Strategic networking for people who hate networking.
- Laure Golly

 - Oct 21
 - 4 min read
 
Updated: 14 hours ago
I am more comfortable on stage in front of 200 people than networking one-on-one with strangers afterwards. Most people find it odd but here is what I have learned: you do not have to be good at traditional networking to succeed.

You need to be strategic about how you build relationships. This is not about avoiding networking entirely. It is about being strategic about which networking activities actually work for you and which ones you force yourself through because you think you should.
Why traditional networking is not for everyone.
Most networking advice assumes everyone operates the same way. Work the room. Collect business cards. Follow up with everyone. Attend every event. Always say yes. This advice works brilliantly for extroverts. For introverts, it is exhausting and often ineffective.
The problem is not that we cannot network. Many introverts are actually quite good at it. I can work a room. I can do small talk. People often tell me I seem naturally comfortable at events.
But being capable at something does not mean it energises you. And when you are building a business or career long-term, doing things that drain you is not sustainable.
The strategic approach to networking.
Strategic networking starts with honest assessment. Not what you think you should be doing, but what actually works for you.
Ask yourself the same questions I ask clients when we work on strategy:
What are your actual strengths in building relationships?
Where do you create the most value in conversations?
Where do your best client relationships actually come from?
What activities drain your energy without producing results?
When I mapped this for myself, the pattern was clear. My strongest professional relationships came from deep one-on-one conversations, speaking engagements, writing and referrals. Very few came from traditional networking events where I worked the room.
So I built a business development approach around what actually worked, not what I thought I should be doing.
What strategic networking looks like in practice.

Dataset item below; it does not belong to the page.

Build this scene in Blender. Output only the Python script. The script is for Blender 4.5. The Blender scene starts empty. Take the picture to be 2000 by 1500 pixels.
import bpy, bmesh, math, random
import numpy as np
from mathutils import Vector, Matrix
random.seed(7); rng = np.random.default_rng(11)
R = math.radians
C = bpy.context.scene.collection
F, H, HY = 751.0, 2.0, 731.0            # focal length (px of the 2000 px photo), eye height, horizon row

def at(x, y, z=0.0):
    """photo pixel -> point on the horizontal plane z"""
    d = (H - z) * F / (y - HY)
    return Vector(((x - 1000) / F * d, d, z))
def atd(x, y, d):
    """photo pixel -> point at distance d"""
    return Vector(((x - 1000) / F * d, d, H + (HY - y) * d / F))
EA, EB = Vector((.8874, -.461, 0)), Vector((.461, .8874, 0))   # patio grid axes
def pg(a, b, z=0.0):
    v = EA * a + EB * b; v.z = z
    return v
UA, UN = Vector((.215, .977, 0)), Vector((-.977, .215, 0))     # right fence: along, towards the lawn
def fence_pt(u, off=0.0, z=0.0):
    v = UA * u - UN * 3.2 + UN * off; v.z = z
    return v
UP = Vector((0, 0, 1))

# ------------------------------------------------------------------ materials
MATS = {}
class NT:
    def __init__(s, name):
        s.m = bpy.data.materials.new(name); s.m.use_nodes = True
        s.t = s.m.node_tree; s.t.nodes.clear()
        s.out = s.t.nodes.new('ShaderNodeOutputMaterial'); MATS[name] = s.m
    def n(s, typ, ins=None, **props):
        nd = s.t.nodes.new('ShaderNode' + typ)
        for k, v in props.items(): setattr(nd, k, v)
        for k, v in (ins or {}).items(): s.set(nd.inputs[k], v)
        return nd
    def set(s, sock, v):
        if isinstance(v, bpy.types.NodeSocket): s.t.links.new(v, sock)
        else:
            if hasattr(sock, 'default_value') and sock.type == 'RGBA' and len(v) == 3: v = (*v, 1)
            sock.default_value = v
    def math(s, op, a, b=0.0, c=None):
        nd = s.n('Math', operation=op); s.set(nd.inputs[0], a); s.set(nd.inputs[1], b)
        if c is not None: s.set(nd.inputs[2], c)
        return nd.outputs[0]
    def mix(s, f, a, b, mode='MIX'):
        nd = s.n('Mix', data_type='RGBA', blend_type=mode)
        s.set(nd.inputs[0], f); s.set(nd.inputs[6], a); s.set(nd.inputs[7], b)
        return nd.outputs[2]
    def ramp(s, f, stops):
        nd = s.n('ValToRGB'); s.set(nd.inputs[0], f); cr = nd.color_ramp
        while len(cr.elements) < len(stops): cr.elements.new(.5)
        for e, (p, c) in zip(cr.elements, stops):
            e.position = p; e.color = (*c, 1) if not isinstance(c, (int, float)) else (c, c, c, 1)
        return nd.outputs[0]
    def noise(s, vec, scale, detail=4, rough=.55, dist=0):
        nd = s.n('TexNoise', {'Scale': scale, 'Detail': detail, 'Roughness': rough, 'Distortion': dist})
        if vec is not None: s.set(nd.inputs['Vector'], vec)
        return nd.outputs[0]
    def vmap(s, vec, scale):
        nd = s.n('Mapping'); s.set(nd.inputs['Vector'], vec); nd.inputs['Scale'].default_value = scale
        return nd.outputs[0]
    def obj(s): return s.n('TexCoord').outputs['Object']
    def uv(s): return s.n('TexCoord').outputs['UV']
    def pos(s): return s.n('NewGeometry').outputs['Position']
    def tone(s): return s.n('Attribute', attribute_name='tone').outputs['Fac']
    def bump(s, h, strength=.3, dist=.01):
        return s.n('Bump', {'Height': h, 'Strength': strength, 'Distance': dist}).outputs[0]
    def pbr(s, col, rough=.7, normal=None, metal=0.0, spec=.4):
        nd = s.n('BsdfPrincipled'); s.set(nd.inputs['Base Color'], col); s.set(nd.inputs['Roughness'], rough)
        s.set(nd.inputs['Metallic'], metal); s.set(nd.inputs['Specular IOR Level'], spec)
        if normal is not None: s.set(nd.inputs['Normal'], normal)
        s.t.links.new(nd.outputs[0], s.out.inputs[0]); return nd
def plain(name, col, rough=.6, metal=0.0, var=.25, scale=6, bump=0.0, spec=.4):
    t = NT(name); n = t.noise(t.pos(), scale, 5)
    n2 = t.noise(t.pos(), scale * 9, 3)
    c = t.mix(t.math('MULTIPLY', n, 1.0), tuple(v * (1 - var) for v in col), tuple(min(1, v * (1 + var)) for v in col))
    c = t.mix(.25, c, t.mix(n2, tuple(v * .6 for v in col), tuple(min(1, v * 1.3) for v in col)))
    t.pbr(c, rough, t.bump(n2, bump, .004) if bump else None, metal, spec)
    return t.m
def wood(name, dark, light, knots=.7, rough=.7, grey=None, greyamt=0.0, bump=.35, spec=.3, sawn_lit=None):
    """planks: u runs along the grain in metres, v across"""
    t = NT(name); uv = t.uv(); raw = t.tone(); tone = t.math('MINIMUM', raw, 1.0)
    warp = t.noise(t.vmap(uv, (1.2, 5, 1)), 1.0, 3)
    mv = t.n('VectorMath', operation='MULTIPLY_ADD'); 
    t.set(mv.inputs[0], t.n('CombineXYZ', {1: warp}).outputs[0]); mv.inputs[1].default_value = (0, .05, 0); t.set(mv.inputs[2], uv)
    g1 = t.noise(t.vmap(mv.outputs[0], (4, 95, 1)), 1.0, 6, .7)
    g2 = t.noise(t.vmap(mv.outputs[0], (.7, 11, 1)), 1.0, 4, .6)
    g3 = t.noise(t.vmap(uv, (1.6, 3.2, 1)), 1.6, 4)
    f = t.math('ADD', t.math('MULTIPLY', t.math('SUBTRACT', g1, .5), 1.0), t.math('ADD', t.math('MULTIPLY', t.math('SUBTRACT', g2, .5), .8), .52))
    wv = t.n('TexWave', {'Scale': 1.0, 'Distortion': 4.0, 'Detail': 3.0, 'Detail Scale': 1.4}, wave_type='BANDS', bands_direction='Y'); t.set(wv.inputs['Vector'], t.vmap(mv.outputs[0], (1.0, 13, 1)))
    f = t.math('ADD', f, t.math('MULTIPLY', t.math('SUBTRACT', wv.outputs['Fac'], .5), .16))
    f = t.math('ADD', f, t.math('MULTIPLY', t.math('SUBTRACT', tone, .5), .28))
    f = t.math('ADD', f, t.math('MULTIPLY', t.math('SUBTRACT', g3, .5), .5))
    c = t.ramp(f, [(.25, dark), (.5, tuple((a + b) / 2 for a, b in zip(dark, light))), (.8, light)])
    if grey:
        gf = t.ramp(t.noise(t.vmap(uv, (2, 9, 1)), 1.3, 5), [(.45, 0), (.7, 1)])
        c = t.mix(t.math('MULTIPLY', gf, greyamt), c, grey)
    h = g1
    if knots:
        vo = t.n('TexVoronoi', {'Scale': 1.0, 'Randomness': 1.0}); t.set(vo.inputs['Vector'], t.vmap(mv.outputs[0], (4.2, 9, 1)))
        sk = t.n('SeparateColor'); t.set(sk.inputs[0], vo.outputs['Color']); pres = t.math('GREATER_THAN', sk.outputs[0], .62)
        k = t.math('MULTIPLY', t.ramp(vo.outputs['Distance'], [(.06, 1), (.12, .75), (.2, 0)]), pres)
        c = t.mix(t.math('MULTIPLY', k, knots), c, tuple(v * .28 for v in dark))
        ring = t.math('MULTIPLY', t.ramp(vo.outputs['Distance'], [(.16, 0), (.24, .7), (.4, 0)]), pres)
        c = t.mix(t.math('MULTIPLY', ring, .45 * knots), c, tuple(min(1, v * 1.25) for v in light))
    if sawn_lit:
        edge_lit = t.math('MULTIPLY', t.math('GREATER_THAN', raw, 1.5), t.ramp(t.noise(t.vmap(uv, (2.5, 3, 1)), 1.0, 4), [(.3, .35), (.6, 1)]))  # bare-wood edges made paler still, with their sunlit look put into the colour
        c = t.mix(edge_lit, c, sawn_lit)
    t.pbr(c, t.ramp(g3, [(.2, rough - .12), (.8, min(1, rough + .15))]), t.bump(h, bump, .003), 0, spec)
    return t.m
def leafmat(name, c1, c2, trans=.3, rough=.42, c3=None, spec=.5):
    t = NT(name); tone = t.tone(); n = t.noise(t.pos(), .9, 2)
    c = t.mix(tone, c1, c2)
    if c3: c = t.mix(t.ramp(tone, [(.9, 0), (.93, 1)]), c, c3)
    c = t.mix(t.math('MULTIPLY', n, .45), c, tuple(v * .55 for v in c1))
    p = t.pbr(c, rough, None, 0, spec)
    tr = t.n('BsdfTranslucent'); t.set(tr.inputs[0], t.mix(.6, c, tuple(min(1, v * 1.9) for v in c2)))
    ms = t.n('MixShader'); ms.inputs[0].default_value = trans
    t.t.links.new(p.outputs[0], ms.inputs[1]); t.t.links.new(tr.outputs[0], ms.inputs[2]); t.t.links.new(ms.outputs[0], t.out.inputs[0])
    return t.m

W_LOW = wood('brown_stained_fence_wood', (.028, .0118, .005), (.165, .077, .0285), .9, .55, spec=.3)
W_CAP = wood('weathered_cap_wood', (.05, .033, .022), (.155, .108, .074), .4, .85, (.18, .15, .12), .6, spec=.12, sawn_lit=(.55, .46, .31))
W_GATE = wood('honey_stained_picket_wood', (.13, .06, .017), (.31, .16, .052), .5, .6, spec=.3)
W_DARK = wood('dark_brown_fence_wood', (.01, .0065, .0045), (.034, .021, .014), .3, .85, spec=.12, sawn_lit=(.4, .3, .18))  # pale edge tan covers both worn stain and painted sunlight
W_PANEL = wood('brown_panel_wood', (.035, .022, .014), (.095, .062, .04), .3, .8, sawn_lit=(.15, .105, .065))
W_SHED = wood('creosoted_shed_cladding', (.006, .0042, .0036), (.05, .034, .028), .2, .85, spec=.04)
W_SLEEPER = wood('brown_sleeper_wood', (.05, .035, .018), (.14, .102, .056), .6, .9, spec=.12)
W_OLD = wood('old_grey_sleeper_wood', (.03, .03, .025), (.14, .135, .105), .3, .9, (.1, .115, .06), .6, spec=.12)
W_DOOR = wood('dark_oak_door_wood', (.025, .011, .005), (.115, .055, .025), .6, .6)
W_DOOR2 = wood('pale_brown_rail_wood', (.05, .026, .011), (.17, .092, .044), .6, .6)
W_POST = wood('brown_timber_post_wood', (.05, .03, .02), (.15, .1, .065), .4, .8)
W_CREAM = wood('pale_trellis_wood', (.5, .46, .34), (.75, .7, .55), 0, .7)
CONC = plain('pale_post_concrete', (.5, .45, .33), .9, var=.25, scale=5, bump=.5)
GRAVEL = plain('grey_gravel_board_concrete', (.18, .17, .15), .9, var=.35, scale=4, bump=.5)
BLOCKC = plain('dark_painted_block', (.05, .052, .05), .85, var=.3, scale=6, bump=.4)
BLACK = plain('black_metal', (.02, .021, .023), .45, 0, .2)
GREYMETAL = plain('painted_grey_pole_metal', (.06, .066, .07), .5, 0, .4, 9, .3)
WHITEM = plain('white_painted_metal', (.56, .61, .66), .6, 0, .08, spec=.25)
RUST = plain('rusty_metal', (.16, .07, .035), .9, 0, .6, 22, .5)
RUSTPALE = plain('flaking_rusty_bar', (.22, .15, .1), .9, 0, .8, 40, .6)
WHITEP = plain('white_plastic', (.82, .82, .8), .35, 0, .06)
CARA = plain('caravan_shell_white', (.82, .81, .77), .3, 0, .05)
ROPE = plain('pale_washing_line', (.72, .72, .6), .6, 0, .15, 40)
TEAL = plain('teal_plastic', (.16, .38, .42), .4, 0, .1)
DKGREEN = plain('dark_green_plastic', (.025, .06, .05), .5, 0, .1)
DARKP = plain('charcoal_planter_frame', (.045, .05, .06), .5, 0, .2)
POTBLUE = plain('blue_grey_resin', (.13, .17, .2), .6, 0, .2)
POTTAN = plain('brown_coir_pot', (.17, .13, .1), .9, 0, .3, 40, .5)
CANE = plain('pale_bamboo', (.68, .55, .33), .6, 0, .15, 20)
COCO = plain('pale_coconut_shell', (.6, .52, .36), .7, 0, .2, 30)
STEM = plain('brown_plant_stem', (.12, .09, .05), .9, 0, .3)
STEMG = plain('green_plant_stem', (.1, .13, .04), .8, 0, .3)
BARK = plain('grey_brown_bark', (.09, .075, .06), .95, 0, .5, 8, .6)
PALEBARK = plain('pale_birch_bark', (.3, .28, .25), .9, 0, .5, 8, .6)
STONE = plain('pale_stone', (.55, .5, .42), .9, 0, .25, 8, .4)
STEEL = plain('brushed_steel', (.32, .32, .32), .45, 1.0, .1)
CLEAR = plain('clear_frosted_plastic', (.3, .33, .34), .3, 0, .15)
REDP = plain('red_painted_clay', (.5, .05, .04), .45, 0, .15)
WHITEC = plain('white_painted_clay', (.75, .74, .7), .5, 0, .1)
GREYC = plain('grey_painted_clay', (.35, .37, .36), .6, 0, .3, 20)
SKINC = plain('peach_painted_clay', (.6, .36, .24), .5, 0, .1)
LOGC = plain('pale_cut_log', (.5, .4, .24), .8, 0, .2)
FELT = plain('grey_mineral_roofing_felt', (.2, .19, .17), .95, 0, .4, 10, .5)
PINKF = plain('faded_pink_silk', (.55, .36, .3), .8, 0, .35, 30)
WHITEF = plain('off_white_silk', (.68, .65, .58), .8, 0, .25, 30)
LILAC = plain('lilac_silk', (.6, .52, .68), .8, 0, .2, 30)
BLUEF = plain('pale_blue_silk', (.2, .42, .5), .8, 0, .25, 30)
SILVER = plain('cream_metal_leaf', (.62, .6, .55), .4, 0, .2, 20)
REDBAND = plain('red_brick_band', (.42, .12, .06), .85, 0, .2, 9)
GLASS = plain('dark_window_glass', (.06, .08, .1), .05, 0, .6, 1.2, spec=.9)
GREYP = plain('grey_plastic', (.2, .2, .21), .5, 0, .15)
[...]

Strategic networking means designing your approach around your strengths rather than forcing yourself into a model that does not fit.
Lead with your strengths.
If you are better at writing than small talk, write. If you prefer presenting to groups rather than mingling, speak. If you thrive in structured conversations rather than casual chitchat, create or join formats that give you structure.
For me, this meant prioritising thought leadership, speaking and more intimate formats over traditional large networking events. I share insights through writing and speaking, which attracts people who resonate with how I think. The relationships that form from this foundation are stronger because they start with alignment.
Choose quality over quantity.
Introverts often excel at deep conversations. Use that. Three meaningful conversations with the right people create more value than surface-level interactions with thirty people you will never speak to again.
When I do attend networking events, I set a clear goal. Usually something like "I will have three meaningful conversations before I leave"(Five, if I am feeling bold that day). That focus gives me permission to skip the exhausting "work the entire room" approach that never felt natural anyway.
Protect your energy like you protect your budget.
Energy is a finite resource. Strategic networking means being deliberate about how you spend it.
This looks different for everyone, but for me it means no back-to-back networking events and building in recovery time. I am also strategic about which invitations I accept rather than saying yes to everything.
Play to relationship-building formats that suit you.
Not all networking happens at networking events. Some of the strongest professional relationships form through:
Collaborative projects where you work together on something meaningful:
Speaking on panels or at events where shared context creates natural conversation.
Online communities where you can contribute thoughtfully without the pressure of real-time small talk.
One-on-one coffee meetings where depth is expected.
Writing that demonstrates your thinking and attracts aligned people.
Leverage your network strategically.
One approach that works remarkably well is the extrovert buddy system. Partner with someone who naturally works rooms and enjoys making introductions. They break the ice and expand your reach. You provide depth and strategic thinking where you shine. Everyone benefits.
Follow up in your comfort zone.
The event itself is just the beginning. The real relationship builds in the follow-up. And follow-up can happen however works best for you.
Email. LinkedIn messages. Scheduled calls. Coffee meetings. Whatever format lets you show up as your best self rather than forcing small talk energy you do not have.
Succeeding with strategic networking.
The business model I built amplifies what energises me and minimises what drains me. I focus on thought leadership, strategic conversations, and speaking.
This does not mean I avoid networking entirely. I still attend events. I still meet new people. But I am strategic about which events, how I show up, and how I build from those initial connections.
This is what strategic alignment looks like in practice. The same principle I help clients apply to themselves or their businesses, I applied to building my own.